Coastal SAR Altimetry: An Experiment in the Northern Caspian Sea
Dinardo, Salvatore¹; Lucas, B.²; Benveniste, Jerome^3
1SERCO/ESRIN, ITALY; ²DEIMOS/ESRIN, PORTUGAL; ³ESA, FRANCE

As it has been already shown by previous works (Dinardo et al., 2011, 5th Coastal Altimetry Workshop proceedings), the CryoSat-2 SAR Echoes behave very well in accordance with the waveform physical models even in the very proximity of the coastline in case of favourable conditions (ground-tracks orthogonal to the coastline) whereas they can be still heavily land-contaminated in case the ground-track runs parallel to the coast line.

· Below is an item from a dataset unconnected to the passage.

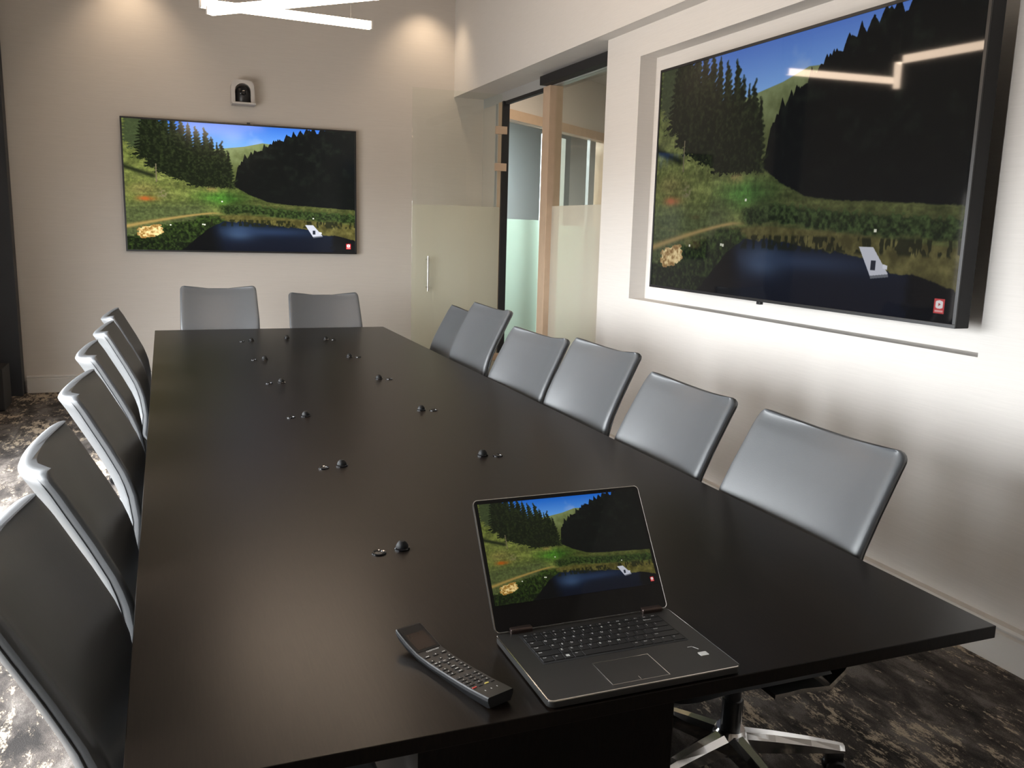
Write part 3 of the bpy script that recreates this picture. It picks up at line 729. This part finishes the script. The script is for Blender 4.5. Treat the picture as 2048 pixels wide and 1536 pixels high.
bm = BM(); lathe(bm, [(0, .0), (.055, .0), (.06, .01), (.06, .085)] + [(.06 * math.cos(a), .085 + .06 * math.sin(a)) for a in np.linspace(.1, PI / 2 - .01, 8)] + [(0, .145)], 28, Matrix.Translation((0, -.085, .018)))
hd = obj('camera_head', bm, M_black, cc, smooth=40)
bm = BM(); lathe(bm, [(0, 0), (.026, 0), (.030, .006), (.030, .018), (.022, .020), (.018, .014), (0, .012)], 24, Matrix.Translation((0, -.138, .105)) @ Matrix.Rotation(PI / 2, 4, 'X')); obj('lens', bm, M_glassblk, hd, smooth=40)

# ================================================================ TABLE MICROPHONES
def make_mic():
    t = empty('table_microphone')
    bm = BM(); lathe(bm, [(0, 0), (.0185, 0), (.0185, .003), (.0165, .0052), (0, .0052)], 28); obj('base_ring', bm, M_glassblk, t, smooth=30)
    bm = BM(); lathe(bm, [(0, .0052), (.0150, .0052), (.0148, .008), (.0136, .012), (.0112, .0155), (.0092, .0180), (.006, .0205), (0, .0212)], 28); obj('capsule', bm, M_capsule, t, smooth=30)
    return t
def make_grommet():
    t = empty('touch_button')
    bm = BM(); lathe(bm, [(.0100, .0012), (.0110, .0035), (.0150, .0042), (.0165, .003), (.0170, 0), (.0100, 0)], 28); obj('rim', bm, M_glassblk, t, smooth=30)
    bm = BM(); lathe(bm, [(0, 0), (.0100, 0), (.0100, .0020), (0, .0024)], 24); obj('cap', bm, M_black, t, smooth=30)
    return t
mic0, gr0 = make_mic(), make_grommet()
LC, RC = .493, .963; YS = [1.909, 2.666, 3.425, 4.20, 4.95, 5.745]
words = ['nearest the remote control', 'second from the near end', 'third from the near end', 'fourth from the near end', 'fifth from the near end', 'farthest toward the table end']
used = [False]
for side, X in (('left', LC), ('right', RC)):
    for k, y in enumerate(YS):
        if side == 'right' and k == 0: continue
        m_ = mic0 if not used[0] else dup(mic0); g_ = gr0 if not used[0] else dup(gr0); used[0] = True
        m_.location = (X, y, TZ); g_.location = (X + (-.058 if side == 'left' else .047), y - (.012 if side == 'left' else .02), TZ)
        w_ = words[k] if not (side == 'right' and k == 1) else 'just beyond the laptop'
        tag(m_, 'black domed microphone, %s row on the table, %s' % (side, w_), 'microphone', 'domed microphones on the table')
        tag(g_, 'flat black ring beside the %s row microphone, %s' % (side, w_), 'button', 'flat rings beside the microphones')
m_ = dup(mic0); m_.location = (.727, 5.85, TZ)
tag(m_, 'single black domed microphone centred at the far end, without a flat ring', 'microphone', 'domed microphones on the table')

# ================================================================ LAPTOP
LX0, LY0, LW, LD = .537, 1.153, .364, .245
lp = empty('laptop', (LX0, LY0, TZ)); tag(lp, 'open black laptop showing a lake picture on the near end of the table', 'laptop')
LT = .0158
bm = BM(); prism(bm, rrect(0, LW, 0, LD, .010), .003, LT - .001, bev=.0015); base = obj('base', bm, M_gun, lp, smooth=30)
bm = BM()
po_, pi_ = rrect(-.0002, LW + .0002, -.0002, LD + .0002, .0102), rrect(.0013, LW - .0013, .0013, LD - .0013, .009)
v = [[bm.verts.new((x, y, z)) for x, y in P] for P, z in ((po_, LT - .0022), (po_, LT - .0004), (pi_, LT), (pi_, LT - .0022))]
for a, b in zip(v, v[1:] + v[:1]):
    for k in range(len(a)): bm.faces.new((a[k], a[(k + 1) % len(a)], b[(k + 1) % len(a)], b[k]))
obj('edge_trim', bm, M_edge, base, smooth=40)
bm = BM(); prism(bm, rrect(.0013, LW - .0013, .0013, LD - .0013, .009), LT - .0015, LT - .0002); obj('palm_rest', bm, M_gun, base)
# touchpad
bm = BM(); prism(bm, rrect(.121, .229, .014, .089, .002), LT - .0002, LT + .0001); obj('touchpad', bm, M_gun, base)
bm = BM(); x0, x1, y0, y1, e = .1205, .2295, .0135, .0895, .0010
box(bm, x0, x1, y1 - e, y1, LT - .0002, LT + .0003); box(bm, x1 - e, x1, y0, y1 - e, LT - .0002, LT + .0003); box(bm, x0, x0 + e * .4, y0, y1 - e, LT - .0002, LT + .0002); box(bm, x0, x1, y0, y0 + e * .4, LT - .0002, LT + .0002)
box(bm, .1748, .1752, .016, .026, LT, LT + .0003)
obj('touchpad_edge', bm, M_edge, base)
bm = BM(); prism(bm, rrect(.3165, .3335, .052, .065, .002), LT - .0002, LT + .0004); obj('fingerprint_reader', bm, M_print, base)
bm = BM(); box(bm, .311, .320, .0875, .0887, LT - .0001, LT + .0003); 
box(bm, -.0006, .0006, 0, .0125, LT - .0001, LT + .0003, mtx=Matrix.Translation((.3265, .076, 0)) @ Matrix.Rotation(math.radians(28), 4, 'Z')); obj('printed_line', bm, M_print, base)
# keys
KX0, KX1, KY1 = .041, .327, .2255
unit = (KX1 - KX0) / 15.0; rowh = .0192
rows = [([('Esc', 1)] + [('F%d' % k, 1) for k in range(1, 13)] + [('Ins', 1), ('Del', 1)], .6),
        ([('`', 1)] + [(c_, 1) for c_ in '1234567890-='] + [('Backspace', 2)], 1),
        ([('Tab', 1.5)] + [(c_, 1) for c_ in 'QWERTYUIOP[]'] + [('\\', 1.5)], 1),
        ([('Caps', 1.8)] + [(c_, 1) for c_ in "ASDFGHJKL;'"] + [('Enter', 2.2)], 1),
        ([('Shift', 2.3)] + [(c_, 1) for c_ in 'ZXCVBNM,./'] + [('Shift', 2.7)], 1),
        ([('Ctrl', 1.2), ('Fn', 1), ('#', 1), ('Alt', 1), ('', 5.3), ('Alt', 1), ('Ctrl', 1), ('<', 1.1), ('^', 1.2), ('>', 1.2)], 1)]
bm = BM(); prism(bm, rrect(KX0 - .002, KX1 + .002, .1125, KY1 + .0015, .002), LT - .0002, LT + .0001); kb = obj('keyboard', bm, M_blackmat, base)
y = KY1; leg = BM(); tcache = {}
for keys, hh in rows:
    h_ = rowh * hh; x = KX0; tot = sum(k_[1] for k_ in keys); u_ = (KX1 - KX0) / tot
    for lab, wd in keys:
        w_ = wd * u_; bm = BM(); prism(bm, rrect(x + .0012, x + w_ - .0012, y - h_ + .0012, y - .0012, .0015, 3), LT, LT + .0012, bev=.0003)
        obj('key', bm, M_key, kb)
        if lab == '#':
            for i in (0, 1):
                for j in (0, 1): box(leg, x + .006 + i * .0033, x + .009 + i * .0033, y - .0125 + j * .0033, y - .0095 + j * .0033, LT + .0012, LT + .0014)
        elif lab:
            if lab not in tcache: tcache[lab] = text_mesh(lab, .0068 if len(lab) == 1 else .0040, .0001)
            add_mesh(leg, tcache[lab], Matrix.Translation((x + (.0062 if len(lab) == 1 else min(w_ / 2, .0085)), y - (.0055 if hh == 1 else .005) , LT + .0013)))
        x += w_
    y -= h_
obj('key_legends', leg, M_print, kb)
# lid: hinge line at the rear of the base, tilted back
hy, hz = LD - .002, LT + .002
top = Vector((0, 1.539 - LY0 - hy, .9775 - TZ - hz)); tilt = math.atan2(top.y, top.z); LH = top.length
ld = empty('lid', (LW / 2, hy, hz), 0, lp); ld.rotation_euler = (-tilt, 0, 0)
bm = BM(); prism(bm, rrect(-LW / 2, LW / 2, 0, LH, .009), 0, .0060, mtx=Matrix.Rotation(PI / 2, 4, 'X') @ Matrix.Scale(-1, 4, (0, 0, 1)), bev=.001); obj('lid_back', bm, M_gun, ld)
bm = BM()
po_, pi_ = rrect(-LW / 2 - .0003, LW / 2 + .0003, -.0003, LH + .0003, .0093), rrect(-LW / 2 + .0011, LW / 2 - .0011, .0011, LH - .0011, .008)
v = [[bm.verts.new((x, yy, z)) for x, z in P] for P, yy in ((po_, .0022), (po_, .0002), (pi_, -.0004), (pi_, .0022))]
for a, b in zip(v, v[1:] + v[:1]):
    for k in range(len(a)): bm.faces.new((a[k], a[(k + 1) % len(a)], b[(k + 1) % len(a)], b[k]))
obj('lid_rim', bm, M_edge, ld, smooth=40)
bm = BM(); prism(bm, rrect(-LW / 2 + .0012, LW / 2 - .0012, .0012, LH - .0012, .008), -.0003, .0002, mtx=Matrix.Rotation(PI / 2, 4, 'X') @ Matrix.Scale(-1, 4, (0, 0, 1))); obj('screen_bezel', bm, M_glassblk, ld)
sw = LW - .016; sh = sw * 9 / 16
screen_plane('display', sw, sh, S_lap, ld, y=-.0009, z0=LH - .009 - sh)
for xc in (.0495 + .0, .326 - .0):
    bm = BM(); box(bm, xc - .022, xc + .022, LD - .010, LD + .005, LT - .006, LT + .0085, .003); obj('hinge', bm, M_brown, lp)

# ================================================================ REMOTE CONTROL
ax = Vector((-.063, .189)); rz = math.atan2(ax.y, ax.x) - PI / 2
rc = empty('remote_control', (.4685, 1.189, TZ), rz); tag(rc, 'black handheld remote control with a small screen lying beside the laptop', 'remote control')
stn = [(0, .024, .005, .0255), (.006, .0235, .0025, .0262), (.05, .0190, .0, .0262), (.10, .0160, .0, .0260), (.16, .0145, .0, .0262), (.20, .0165, .001, .0268), (.235, .0255, .007, .0275), (.262, .0340, .0150, .0270), (.268, .0355, .0180, .0255)]
bm = BM(); rings = []
for y_, zt, zb, w_ in stn:
    rings.append([(-w_ * .82, y_, zb), (w_ * .82, y_, zb), (w_, y_, zb + (zt - zb) * .55), (w_, y_, zt - .0015), (w_ - .0015, y_, zt), (-w_ + .0015, y_, zt), (-w_, y_, zt - .0015), (-w_, y_, zb + (zt - zb) * .55)])
loft(bm, rings); body = obj('body', bm, M_black, rc, smooth=35)
zt_ = lambda y_: float(np.interp(y_, [s[0] for s in stn], [s[1] for s in stn]))
def on_top(x, y_, h=.0004):
    s = (zt_(y_ + .002) - zt_(y_ - .002)) / .004
    return Matrix.Translation((x, y_, zt_(y_) + h)) @ Matrix.Rotation(math.atan(s), 4, 'X')
bm = BM()
for s in (-1, 1):
    rings = []
    for y_, zt, zb, w_ in stn: rings.append([(s * (w_ + .0003), y_, zt - .0062), (s * (w_ + .0003), y_, zt - .0018), (s * (w_ - .001), y_, zt - .0018), (s * (w_ - .001), y_, zt - .0062)])
    loft(bm, rings)
obj('side_trim', bm, mat('grey_side_trim', (.05, .05, .053, 1), .35, metal=.5, noise=.05), body)
# screen glass
bm = BM(); ysn = np.linspace(.200, .264, 7); a_ = []
for y_ in ysn: a_.append([(-.0235, y_, zt_(y_) + .0006), (.0235, y_, zt_(y_) + .0006), (.0235, y_, zt_(y_) - .0005), (-.0235, y_, zt_(y_) - .0005)])
loft(bm, a_); sc_ = obj('touch_screen', bm, M_glassblk, body)
bm = BM(); a_ = []
for y_ in np.linspace(.205, .247, 5): a_.append([(-.019, y_, zt_(y_) + .0009), (.019, y_, zt_(y_) + .0009), (.019, y_, zt_(y_) + .0006), (-.019, y_, zt_(y_) + .0006)])
loft(bm, a_); obj('active_area', bm, mat('dim_brown_display', (.030, .016, .010, 1), .10, noise=.4, nscale=120), sc_)
lt = BM(); add_mesh(lt, text_mesh('CRESTRON', .0052, .0001), on_top(.004, .195, .0006)); obj('brand_lettering', lt, M_print, body)
# buttons: row positions from the near end upward
prn = BM(); col = {'w': prn}
def button(x, y_, w_, l_, mark=None, mm=None, h=.0012):
    b_ = BM(); prism(b_, rrect(-w_ / 2, w_ / 2, -l_ / 2, l_ / 2, min(w_, l_) * .3, 3), 0, h, mtx=on_top(x, y_, -.0002)); obj('button', b_, mm or M_key, body)
    if mark == 'bar': box(prn, -w_ * .28, w_ * .28, -.0008, .0008, h, h + .0002, mtx=on_top(x, y_, 0))
    elif mark == 'dot': lathe(prn, [(0, h), (.0012, h), (.0012, h + .0002), (0, h + .0002)], 10, on_top(x, y_, 0))
    elif mark: add_mesh(prn, text_mesh(mark, .0042, .0001), on_top(x, y_, h))
for r_ in range(3):
    button(-.017 + r_ * .017, .180, .011, .006, 'bar' if r_ != 1 else 'dot')
for s in (-1, 1):
    for q, mk in enumerate(('dot', 'bar', 'dot')): button(s * .018, .164 - q * .011, .008, .007, mk)
button(0, .153, .012, .012, 'OK')
for a in range(4): button(.0105 * math.cos(a * PI / 2), .153 + .0115 * math.sin(a * PI / 2), .006, .006, 'dot')
for r_ in range(3):
    for c_ in range(3): button(-.017 + c_ * .017, .128 - r_ * .0105, .011, .0065, 'dot' if c_ != 1 else 'bar')
nums = ['1', '2', '3', '4', '5', '6', '7', '8', '9', '*', '0', '#']
for k, n_ in enumerate(nums): button(-.016 + (k % 3) * .016, .088 - (k // 3) * .0105, .012, .007, n_)
for k, mm in enumerate((M_red, M_key, M_yel, M_key)): button(-.0185 + k * .0123, .044, .008, .003, None, mm)
for k in range(3): box(prn, -.0006, .0006, -.0015, .0015, 0, .0003, mtx=on_top(-.012 + k * .012, .024, 0))
obj('printed_marks', prn, M_print, body)

# ================================================================ small dark box at the left edge
bm = BM(); box(bm, -1.38, -1.20, 7.60, 7.95, 0, .33, .006); tag(obj('storage_box', bm, M_blackmat), 'low black box on the carpet by the dark corner column', 'box')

This anisotropic effect is due to the shrinkage of the spatial resolution in SAR mode that occurs just in along-track direction, leaving unchanged the across-track resolution.

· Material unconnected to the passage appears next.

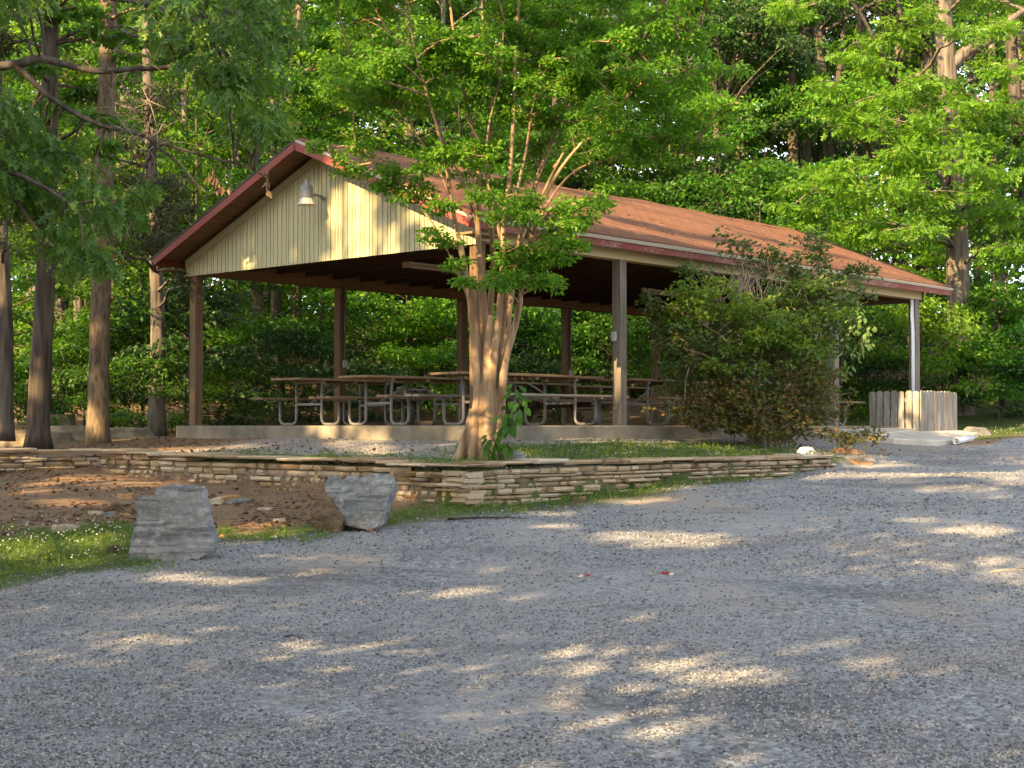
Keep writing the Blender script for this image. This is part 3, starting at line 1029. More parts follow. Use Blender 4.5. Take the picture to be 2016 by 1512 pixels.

As a consequence of this footprint shrinkage, the advent of SAR Mode promises to revolutionize the coastal zone satellite altimetry.
Anyway, nowadays, all the current more mature SAR Re-tracking methodologies (SAMOSA and CNES/CLS CPP) are designed to offer the best performances over open ocean surfaces (diffusive surface scattering mechanism).
Notwithstanding, they may perform also very well in coastal zones unless:

1) the echoes suffer a really "heavy" contamination from the surrounding land
2) the echoes originate from very shallow and still coastal waters (specular surface scattering mechanism).

This second case is not very frequent in coastal zones but it may be observed now more often because in SAR mode we have finally the possibility, in favourable conditions, to really reach the shoreline where a still water scenario can be encountered.
Following the initial work presented at 6th Coastal Altimetry Workshop (2012), we will attempt to adapt the original open ocean SAMOSA SAR Echo Model to a coastal still water scenario.
Indeed, the SAMOSA SAR Echo Model is a "water" model and can be used to reproduce a SAR Echo originated either from rough water surface (open ocean) either from standing water surface (bays, wetlands, lakes and rivers).
The model adaptation to coastal still water scenario will be operated estimating the water surface rms slope (RMSSS) from the backscattered power distribution vs. Doppler beam angle as achieved integrating the SAR STACK's power echoes. This RMSS parameter is an indicator of how much specular or diffusive is the surface illuminated by the radar.
The RMSS parameter will be hence fed as input in the SAMOSA Physical Model in order to adapt the model itself automatically to the changed water scenario conditions, turning the model's classic long-tail SAR waveform into a very peaky waveform.
THE SAMOSA model will be implemented in its full analytical formulation (zero-order and first-order term), neglecting only the effect of the water surface skewness. The benefit of this methodology is that we use either for open ocean conditions either for coastal still water conditions the same model and re-tracker scheme, avoiding hence any bias or discontinuity in height, typically occurring when one swaps waveform model or re-tracker scheme during the same pass.
The experiment will be run at the wetlands of the Volga’s Delta in the Northern Caspian Sea in summer time. CryoSat-2 is covering the area in SAR mode and along the passes, the instrument is facing an abrupt transition from diffusive open sea condition to very specular water conditions over the Volga’s Delta wetlands. Hence, this seems to be the ideal environment where to test the proposed methodology.